I'm in the industry and there are limited options to address this.
At this point almost everywhere has the reinsurance capacity constraint and it shows limited signs of slowing down. There are parts of the country where the Loss Ratio (claims/premiums) are good, but mostly it is not. In California we have some places where rate are up 10x in the last few years and some of those places are seeing "savings," That said, if you are still paying 5x what your costs were 5 years ago, I'm not sure you can honestly call that savings.
Don't get me started on the inflation costs in the last decade for building. I'm not sure there's a single area where those costs are moderated. Design requirements, permits, inspections, insurance, labor, materials, interest cost during construction.....
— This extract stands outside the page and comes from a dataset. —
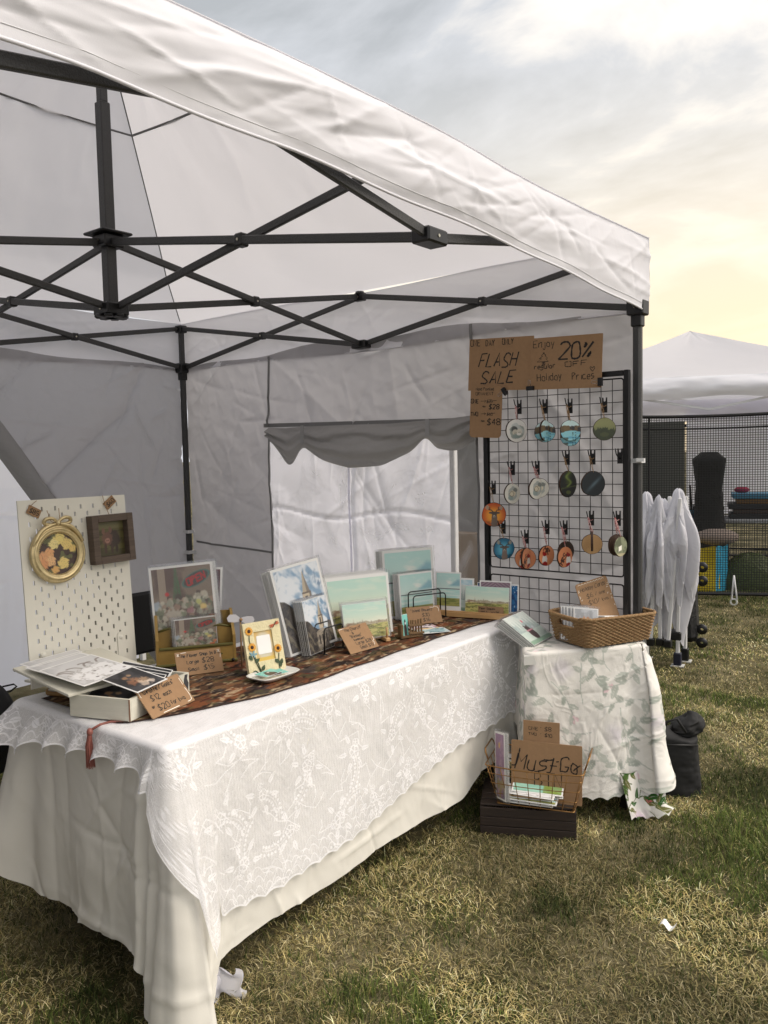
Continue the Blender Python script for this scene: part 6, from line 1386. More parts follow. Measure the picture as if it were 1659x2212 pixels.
# ------------------------------------------------------------------ prints in the middle of the table
def mid_prints():
    t = art_print('art_print', 'large church print with tall steeple under blue sky, front of the leaning pile', frame(2.078, -1.185, TT, 72, 9, -9), .205, .325, pic_church, .009, n=110)
    stack(t, 5, .0062, 'large church prints leaning in a pile', 'large church print behind the front one of the leaning pile', dx=-.0035, tilt=.35, yaw=.4, dz=-.001)
    t = art_print('art_print', 'small church print in front of the large church pile, held by a black wire stand', frame(2.134, -1.139, TT+.004, 93, 8, -3), .140, .200, pic_church, .0012, n=90)
    stack(t, 5, .0058, 'small church prints in the wire stand', 'small church print behind the front one in the left wire stand', dx=-.002, tilt=.3)
    def wire_stand(label, M, w_, h, d, grp='black wire print stands'):
        T = thing('wire_stand', label, 'wire stand', M, grp)
        def loop(y, w2, h2): return [(0, y, .002), (0, y, h2-.012), (.004, y, h2-.004), (.012, y, h2), (w2-.012, y, h2), (w2-.004, y, h2-.004), (w2, y, h2-.012), (w2, y, .002)]
        for y, hh in ((0, h), (d, h*1.1)): m_ = MB(); m_.tube(loop(y, w_, hh), .0028, 8); m_.build('wire_loop', black_m, T, True)
        for x in (0, w_): m_ = MB(); m_.tube([(x, -.012, .003), (x, d+.012, .003)], .0028, 8); m_.build('foot_wire', black_m, T, True)
    wire_stand('small black wire stand holding the small church prints', frame(2.163, -1.095, TT+.001, 94), .112, .098, .045)
    T = card('price_card', 'kraft card headed The Church & Blessed with prices $28 and $15', 'price card', frame(2.238, -1.035, TT, 88, 38), .158, .108, .0028, .0015)
    st = lettering('"The Church"', .022, .090, .0115, .05, seed=24)+lettering('&', .060, .074, .010, seed=25)+lettering('"Blessed"', .042, .060, .0105, seed=26)+lettering('(Landscape)', .050, .047, .007, seed=27)+lettering('Large $28', .052, .029, .012, seed=28)+lettering('Small $15', .062, .010, .012, seed=29)
    ink('lettering', st, .0019, ink_m, T); ink('white_flourish', [cat_rom([(.14, .012), (.147, .02), (.142, .027), (.152, .034), (.151, .045)])], .0018, whiteink_m, T); ink('white_flourish', [cat_rom([(.006, .10), (.012, .104), (.03, .103)])], .0018, whiteink_m, T)
    t = art_print('art_print', 'large landscape print of green fields under a mint sky, front one of the wide pile', frame(2.040, -.935, TT, 76, 8, 1), .320, .250, pic_blessed, .013, n=130)
    stack(t, 4, .0055, 'large landscape prints behind the easel', 'large landscape print behind the front one of the wide pile', dx=-.006, dz=.0035, tilt=.25)
    t = art_print('art_print', 'small landscape print of green fields standing on the little wooden easel', frame(2.135, -.945, TT+.018, 68, 12), .196, .140, pic_blessed, .0012, n=100)
    stack(t, 3, .0048, 'small landscape prints on the easel', 'small landscape print behind the front one on the wooden easel', dx=.0015, dz=.002, tilt=.2)
    ow = mat('light_oak', (.74, .60, .42), .55, var=.12, vs=12, stretch=(1, 1, 6)); T = thing('wooden_easel', 'little light wooden easel with two upright pegs in front of the small landscape prints', 'easel', frame(2.150, -.915, TT, 66))
    for x in (.018, .140):
        m_ = MB(); m_.box((x, .02, .008), (.020, .085, .014), None, .002); b_ = m_.build('foot_block', ow, T); m_ = MB(); m_.tube([(x, -.010, .014), (x, -.010, .056)], .0042, 12); m_.build('peg', ow, b_, True)
    m_ = MB(); m_.box((.08, .028, .010), (.105, .012, .010), None, .001); m_.build('cross_rail', ow, T)
    t = art_print('art_print', 'large island print of pale teal sky over water, tallest pile on the table', frame(1.950, -.462, TT, 56, 2, -1.5), .240, .305, pic_island, .011, n=110)
    stack(t, 4, .005, 'large island prints in the tall pile', 'large island print behind the front one of the tallest pile', dx=-.006, tilt=.15)
    t = art_print('art_print', 'small island print of teal sky and water in front of the tallest pile', frame(2.020, -.440, TT+.004, 66, 4, -1), .175, .200, pic_island, .007, n=90)
    stack(t, 4, .0048, 'small island prints in the wire stand', 'small island print behind the front one in the right wire stand', dx=-.004, tilt=.15)
    M = frame(2.083, -.432, TT+.001, 66); wire_stand('black wire stand with a wide rounded loop in front of the small island prints', M, .165, .112, .045)
    T = card('price_card', 'kraft card reading Island (Bowen) $30 and 16 beneath the wire stand', 'price card', frame(2.108, -.500, TT, 58, 30), .158, .078, .0028, .0015)
    ink('lettering', lettering('"Island (Bowen)"', .020, .056, .0105, .05, seed=33, sp=.9)+lettering('$30', .070, .032, .014, seed=34)+lettering('$16', .070, .010, .014, seed=35), .0018, ink_m, T)
    ink('corner_flourish', [cat_rom([(.11, .072), (.125, .070), (.135, .074), (.150, .066), (.149, .05)])], .0018, whiteink_m, T)
    # mini pallet fence card holder
    q = at(*RP('m', 420, 620), z=TT); T = thing('card_holder', 'tiny rustic picket fence card holder of brown twigs beside the island price card', 'card holder', frame(float(q[0])-.01, float(q[1])-.028, TT, 68)); tg = mat('twig_brown', (.42, .33, .22), .85, var=.3, vs=40, bump=.6, bs=120)
    r = np.random.RandomState(4)
    for k in range(5): m_ = MB(); m_.box((.008+k*.0125, 0, .034+.003*r.rand()), (.0075, .006, .066+.008*r.rand()), Matrix.Rotation(r.uniform(-.06, .06), 3, 'Y'), .0015); m_.build('picket', tg, T)
    for z in (.018, .050): m_ = MB(); m_.box((.033, -.005, z), (.072, .005, .009), Matrix.Rotation(.05, 3, 'Y'), .0012); m_.build('rail', tg, T)
    for x in (-.030, -.034): m_ = MB(); m_.box((x, .012, .030), (.008, .03, .055), None, .002); m_.build('side_post', tg, T)
    m_ = MB(); m_.box((.012, .022, .006), (.10, .05, .010), None, .002); m_.build('base_plank', tg, T)
    t = art_print('business_card', 'teal business card with a brown bear standing in the picket fence holder', T.matrix_basis @ Matrix.Translation((-.024, .004, .011)) @ Matrix.Rotation(R(12), 4, 'Z') @ Matrix.Rotation(R(-6), 4, 'X'), .030, .084, pic_card, .0005, sleeve=False, n=40, cat_='card', th=.0008)
    stack(t, 2, .0022, 'business cards in the fence holder', 'teal business card behind the front one in the picket fence holder')
    G = 'flyers lying on the runner'
    fl = lambda c1, c2, c3: (lambda u, v: mixc(mixc(np.ones(u.shape+(3,))*np.array(c1), c2, sm(.45, .55, fbm(u*4, v*4, 203))), c3, sm(.58, .62, vn(u*9, v*7, 205))))
    for (x, y), rz, z, f_, lb in (((470, 560), 62, .0010, fl((.92, .88, .90), (.78, .55, .60), (.2, .18, .2)), 'pink and black flyer lying lowest on the runner by the fence holder'), ((520, 585), 50, .0022, fl((.93, .84, .55), (.88, .70, .45), (.85, .88, .9)), 'yellow flyer lying between the pink and the teal one on the runner'), ((560, 597), 56, .0034, fl((.62, .74, .76), (.86, .88, .88), (.42, .56, .60)), 'pale teal flyer topmost of the three lying on the runner')):
        q = at(*RP('m', x, y), z=TT+.003); art_print('flyer', lb, Matrix.Translation((float(q[0])-.03, float(q[1])-.01, TT+z+.001)) @ Matrix.Rotation(R(rz), 4, 'Z') @ Matrix.Rotation(R(-89), 4, 'X'), .12, .075, f_, .004, sleeve=False, group=G, n=40, cat_='flyer', th=.0008)
    # ledge with the paper samples
    B = frame(2.035, -.290, TT, 14); L_ = .40; T = thing('display_ledge', 'narrow natural wooden ledge at the far end of the table carrying paper samples', 'ledge', B); pw = mat('pine_wood', (.76, .60, .40), .5, var=.12, vs=10, stretch=(1, 10, 10), bump=.1, bs=50)
    m_ = MB(); m_.box((L_/2, .03, .011), (L_, .060, .020), None, .0015); m_.build('ledge_board', pw, T); m_ = MB(); m_.box((L_/2, .008, .0245), (L_, .010, .006), None, .001); m_.build('ledge_lip', pw, T)
    def samp(label, pts, yo, fn, bd, bt, zo=.023, tilt=6, n=70):
        M = B @ Matrix.Translation((0, yo, zo)) @ Matrix.Rotation(R(-tilt), 4, 'X'); x0 = fit(M, 'm', *pts[0])[0]; x1 = fit(M, 'm', *pts[1])[0]; z1 = (fit(M, 'm', *pts[2])[1]+fit(M, 'm', *pts[3])[1])/2
        return art_print('paper_sample', label, M @ Matrix.Translation((x0, 0, 0)), x1-x0, z1, fn, bd, bottom=bt, sleeve=False, n=n, cat_='paper sample')
    samp('island picture sample with a wide white lower border on the wooden ledge', [(600, 370), (830, 375), (600, 32), (850, 35)], .022, pic_island, .006, .022, tilt=4)
    samp('pale blue mountain sample peeking out behind the island sample', [(780, 350), (945, 350), (790, 85), (945, 90)], .052, pic_mountain, .008, None)
    samp('bear picture sample in pale grey half hidden behind the green landscape sample', [(812, 360), (985, 360), (840, 150), (990, 155)], .040, pic_bear, .0015, None)
    samp('dark navy sample peeking at the left of the purple sample', [(975, 360), (1100, 360), (975, 128), (1100, 128)], .056, pic_blue, .003, None)
    samp('purple grey wood patterned sample with white border on the ledge', [(995, 370), (1282, 370), (1000, 108), (1298, 120)], .040, pic_purple, .006, None)
    samp('deep blue sample with white border at the right end of the ledge', [(1190, 360), (1350, 360), (1200, 142), (1352, 145)], .054, pic_blue, .006, None)
    s_ = samp('green field landscape sample in front on the wooden ledge', [(868, 380), (1263, 380), (880, 166), (1264, 168)], .020, pic_blessed, .0008, None, n=110)
    M = B @ Matrix.Translation((0, .009, .024)); x0, z0 = fit(M, 'm', 988, 395); x1, z1 = fit(M, 'm', 1215, 335)
    T = card('paper_label', 'small kraft label reading Paper Samples in front of the green field sample', 'label', M @ Matrix.Translation((x0, -.002, .001)), x1-x0, .031, .0016, .0006)
    ink('lettering', lettering('Paper Samples', .006, .018, .0080, .05, seed=41, sp=.9)+lettering('touch it', .012, .006, .0055, seed=42)+lettering('feel', .082, .006, .0055, seed=43)+[cat_rom([(.058, .010), (.061, .006), (.067, .006), (.070, .010)]), [(.060, .012), (.0602, .0125)], [(.067, .012), (.0672, .0125)], [(.073, .008), (.075, .006), (.079, .011)]], .0013, ink_m, T)
mid_prints()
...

As silent issue is that buildings keep aging, and most owners don't have repair budget like Timeshares. We mostly wait for something to burn down, a roof to leak or a pipe to break before we address it. Insurance company claims trends are showing this and older homes have become more of an issue than newer construction. On the other hand, a lot of newer construction is nearer brush, so nobody really feels good.
Every time a reinsurance company takes a loss, that capital must be earned elsewhere or from profits on other policies. Personally, from what I've seen the Lloyds data on compounded returns would not be something I would invest in. I see them as highly speculative and the only hope for descent returns is that the deployed capital in those reserve funds can be deployed in positive return scenarios where claims can be paid in the future. Commercial real estate was a place for much of this and that hasn’t been so good. Then we had some bond holdings and that’s not been so good. I’m speculating and have no firsthand knowledge of this, but I speculate that many carriers are not fully marking to market on liquidated capital value. On the other hand, being an insurance company is about the law of big numbers and in the fullness of time it mostly works out if companies underwrite good business.
That said I'm more a Mark Twain, Will Rogers type. I'm more concerned about the return of my money than the return on my money.
PS- Let’s not talk about Auto Insurance claims and attorney billboards on the freeway.